Fun learning from the field

As I arrived at the school, there were no children in sight; we quickly learned that this was positive because they had already gathered in a large open room in the school and we began the play session.  Sitting on various mats and blankets, the children were engaged in exploring games, some had already selected a game and some were still negotiating and browsing the library for the perfect game to start with. There were small, self-determined groups of children gathered around shared games of interest.  Each group was made up of both boys and girls with little to no apparent segregation barring age. It was clear, however, that this divide was only due to skill level, as children of all ages moved freely in and out of groups deciding mostly for themselves which games they could play and which would be interesting to them.  Once attention was called to our arrival by an instructor at the school, the children all warmly and very briefly looked up to wave and show us their big smiles before returning to their personally determined play projects.  Every group worked together collectively to accomplish collective goals, communicating lovingly with one another to ensure that their play time was used to its fullest. 

Based on the wear and tear of the games, they were well loved (most games were still mostly whole and nearly all were in usable shape, however there was no question that they had been broken in and were used often.  Though there were few children older than the age of 10 or so (only two girls in this age range and no boys) the play area was full of children of varying ages indicating that attendance, on this day and among primary and pre-primary aged children at least, was high.  Another indication of this was that the children were all clearly schooled.  Even the very young ones were using some English to communicate with me and quite easily playing English spelling games, Math games, and other games which required education.

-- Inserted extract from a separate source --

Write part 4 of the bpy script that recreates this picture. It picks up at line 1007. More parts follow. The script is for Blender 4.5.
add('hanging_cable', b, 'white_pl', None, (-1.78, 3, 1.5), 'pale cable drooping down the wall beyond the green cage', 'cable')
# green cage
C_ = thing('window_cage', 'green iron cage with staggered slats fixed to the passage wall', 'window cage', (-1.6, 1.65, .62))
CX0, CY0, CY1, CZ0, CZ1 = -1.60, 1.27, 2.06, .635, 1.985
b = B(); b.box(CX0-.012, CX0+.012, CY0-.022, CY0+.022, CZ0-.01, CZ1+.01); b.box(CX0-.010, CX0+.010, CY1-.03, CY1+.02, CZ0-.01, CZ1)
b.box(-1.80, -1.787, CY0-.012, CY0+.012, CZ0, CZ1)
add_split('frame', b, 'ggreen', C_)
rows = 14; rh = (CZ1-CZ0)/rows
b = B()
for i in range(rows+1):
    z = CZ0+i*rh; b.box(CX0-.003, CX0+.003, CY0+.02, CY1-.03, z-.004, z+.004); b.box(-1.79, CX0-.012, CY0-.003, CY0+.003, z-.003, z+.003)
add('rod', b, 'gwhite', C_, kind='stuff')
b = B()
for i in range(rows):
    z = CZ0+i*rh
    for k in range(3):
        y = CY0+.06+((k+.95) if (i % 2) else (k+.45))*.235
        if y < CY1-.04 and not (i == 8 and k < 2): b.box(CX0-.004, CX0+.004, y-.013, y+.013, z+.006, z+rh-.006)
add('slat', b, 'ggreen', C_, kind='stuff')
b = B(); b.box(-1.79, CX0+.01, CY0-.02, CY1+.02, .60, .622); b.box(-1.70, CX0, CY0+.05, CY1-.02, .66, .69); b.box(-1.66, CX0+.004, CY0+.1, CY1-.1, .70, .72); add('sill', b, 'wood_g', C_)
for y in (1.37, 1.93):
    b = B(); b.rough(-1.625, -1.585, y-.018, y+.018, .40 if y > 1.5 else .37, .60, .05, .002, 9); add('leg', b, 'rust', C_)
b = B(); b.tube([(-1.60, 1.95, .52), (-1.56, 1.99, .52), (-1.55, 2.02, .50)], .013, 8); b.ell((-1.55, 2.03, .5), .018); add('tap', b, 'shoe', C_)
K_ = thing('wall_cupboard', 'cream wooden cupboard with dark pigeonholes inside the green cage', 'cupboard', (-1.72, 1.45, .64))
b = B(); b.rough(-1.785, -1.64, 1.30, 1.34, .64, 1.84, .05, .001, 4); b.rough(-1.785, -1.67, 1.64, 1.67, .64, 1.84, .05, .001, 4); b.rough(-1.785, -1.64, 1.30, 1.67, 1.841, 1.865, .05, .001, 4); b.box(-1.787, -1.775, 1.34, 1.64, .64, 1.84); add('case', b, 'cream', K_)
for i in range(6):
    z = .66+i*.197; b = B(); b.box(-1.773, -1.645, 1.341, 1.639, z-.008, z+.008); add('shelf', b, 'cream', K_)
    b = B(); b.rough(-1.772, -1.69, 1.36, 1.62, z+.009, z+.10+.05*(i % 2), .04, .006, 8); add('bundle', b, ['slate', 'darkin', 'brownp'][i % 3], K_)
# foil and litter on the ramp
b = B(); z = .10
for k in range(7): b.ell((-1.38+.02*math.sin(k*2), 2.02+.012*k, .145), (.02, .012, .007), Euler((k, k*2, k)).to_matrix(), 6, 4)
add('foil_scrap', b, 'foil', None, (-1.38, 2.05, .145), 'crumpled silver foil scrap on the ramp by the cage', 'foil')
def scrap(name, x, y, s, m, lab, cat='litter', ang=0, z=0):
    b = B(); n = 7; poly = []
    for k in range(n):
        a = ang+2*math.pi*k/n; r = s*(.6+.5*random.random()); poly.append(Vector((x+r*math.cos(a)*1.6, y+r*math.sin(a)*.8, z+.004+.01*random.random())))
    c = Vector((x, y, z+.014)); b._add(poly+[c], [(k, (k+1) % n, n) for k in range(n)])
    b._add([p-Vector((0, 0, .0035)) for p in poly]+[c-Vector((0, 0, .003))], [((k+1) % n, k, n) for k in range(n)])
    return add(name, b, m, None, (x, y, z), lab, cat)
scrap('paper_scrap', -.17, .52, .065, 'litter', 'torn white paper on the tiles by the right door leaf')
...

Formal education aside, it was amazing to see how engaged each child was in their games and in socializing with one another.  The children all seemed quite comfortable in the playful environment and they were very candid with their instructors and the Toybank representatives. Many specifically requested for us to play with them showing us to where they were stationed and explaining their games to us. The two older girls even gave me a short Hindi lesson (and giggled with me about my struggles with the language)! Additionally, all of the children played with many different games while we were there, but it was clear that each child had favorites which they surely discovered by using the variety of games supplied.

When it was time for us to leave and for the children to have their lunch we went in to a room with the instructors and shared an Indian sweet made out of lentils and cashews in celebration of one instructors marriage anniversary and another instructors birthday.  Though the children did not partake in this mini-celebration, without the brake and the relaxation that the play session provided, I do not think that the instructors could have improved their own work environment and personal happiness in this way.  The overall energy and atmosphere in this school during the play session was full of joy, cooperation, enrichment, and life. As we left, several children, still smiling, followed us to wave good bye solidifying the feeling that Toybank provides a crucial outlet and connection to a larger world for these children to expand their knowledge and explore their interests.